Enquanto eu crescia, meus pais não tinham muito tempo pra mim. Na verdade, ninguém tinha. Eu era a amiga que sobrou, a prima que nunca é convidada, a aluna quieta, que não dava trabalho. Dentro de casa, a companhia mais constante era o vazio.
Quando olho pra trás, é difícil lembrar onde minha mãe estava. Talvez cuidando do meu irmão, talvez estudando, talvez saindo de casa - eu não consigo me lembrar de nada além da ausência. Meu pai trabalhava sem parar; eu o via aos domingos, e mesmo assim, ele nunca parecia ter tempo para mim. A ausência dos meus pais tinha uma presença imensa na minha infância.

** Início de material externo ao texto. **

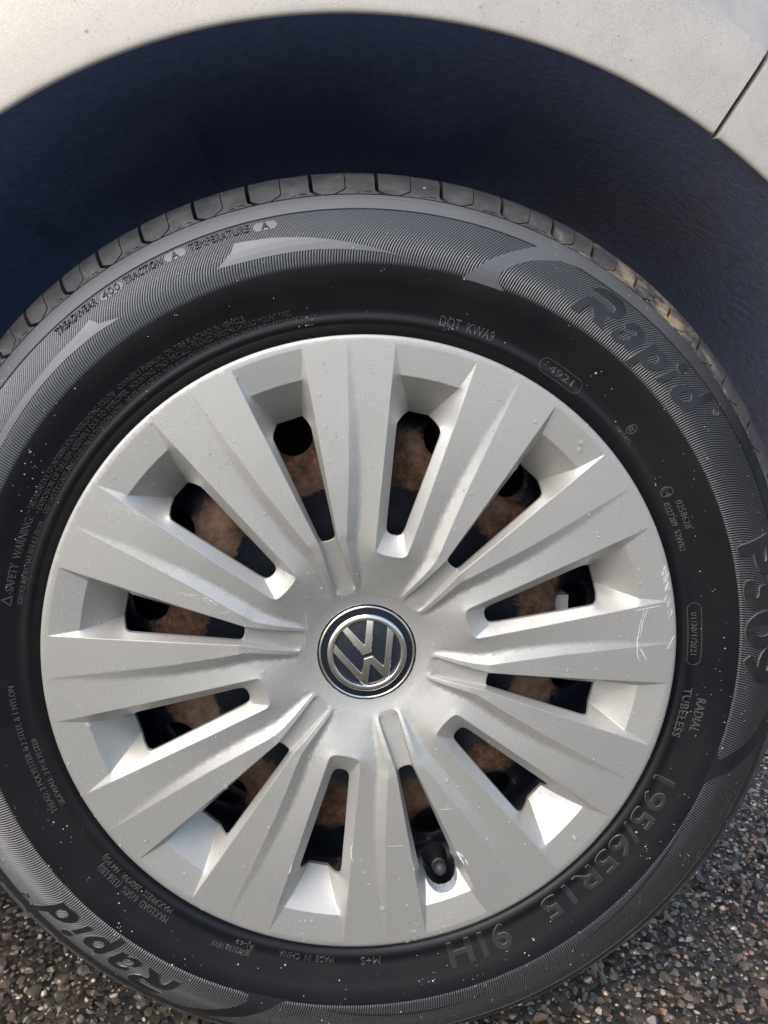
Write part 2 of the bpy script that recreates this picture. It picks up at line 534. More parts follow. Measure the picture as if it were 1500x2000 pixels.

A TV, por outro lado, nunca me deixou sozinha. Eu passava o dia inteiro parada, assistindo qualquer coisa que passasse na TV aberta - coisas que uma criança talvez não devesse ver, mas que hoje fazem parte de quem eu sou. Crimes, fantasmas, casos de traição e novelas mexicanas. De algum jeito, a TV me ensinou a ser gente, enquanto eu estava mais acostumada a ser só uma sombra.
Nunca fui de sair no sol, apesar de amá-lo. Não tinha motivo; o que eu faria sozinha no quintal? O brilho da TV substituía o calor do sol, as interações sociais, a companhia que eu tanto queria, quando os apresentadores olhavam para a câmera, eu me sentia vista. Para substituir sua presença, meu pai me dava bonecas e mais bonecas, eu fingia brincar com elas para que ele não se arrependesse de ter gastado com algo que ele achava que me faria feliz. Mas eu nunca soube como brincar de boneca do jeito certo - ninguém me ensinou.
A TV me ensinou, ao contrário, como as pessoas se comportavam nas novelas mexicanas, então todas as minhas bonecas eram a Maria do Bairro, a Rubi, a Esmeralda, a Teresa. Será que lá fora as pessoas eram assim, intensas e vibrantes? Eu queria ser como elas - bonitas, falantes, vistas, protagonistas de alguma coisa. Mas tudo o que eu tinha eram distrações o suficiente para não encarar o quão vazia era a minha casa, apesar de iluminada pela luz da TV.
Talvez eu tenha sido criada pela TV e pela minha própria imaginação.
Passei a vida toda tentando encontrar meu caminho de volta pra casa.